ABSTRACT

Matters which cannot be unambiguously described and expressed in words often prove to be the most important for humanity. Such is the case with religion, which eludes research and precise definitions. At the beginning of the last century, it was acknowledged to be a “relic” gradually disappearing from the life of society under the pressure of modernization. This approach began to change by the end of the 1970s. The “return” of religion to politics first drew attention in the Middle East, where after the so-called Six-Day War (1967), members of the Palestinian Liberation Organization more and more frequently stressed the religious dimension of their fight against Israel and began to call the suicide bombers religious martyrs (shahids). Another important signal was the Iranian Revolution of 1979 as a result of which Shahanshah Reza Pahlavi was overthrown and Shiite clergy took power, transforming Iran into a theocratic state. Religion also figured in the war in Afghanistan (1979-89), where the conflict with the Soviet Union took on the tone of an international jihad and the final withdrawal of the USSR’s armed forces was perceived by the Islamic world as a symbolic victory of the faith-fighters (mujahedin) over what was at the time a superpower.

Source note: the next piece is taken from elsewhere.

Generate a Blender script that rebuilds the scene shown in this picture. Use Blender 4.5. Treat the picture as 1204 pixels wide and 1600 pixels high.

Gilles Kepel called this clear manifestation of the religious factor in international relations “the revenge of God”, who returned to politics in defiance of proclamations of the inevitable end of religious influences. At the beginning of the twenty-firstcentury, fewer and fewer political scientists, sociologists and specialists in religious studies question the growing importance of the religious factor in politics – both as a premise of decisions undertaken by states, as well as an instrument used by them.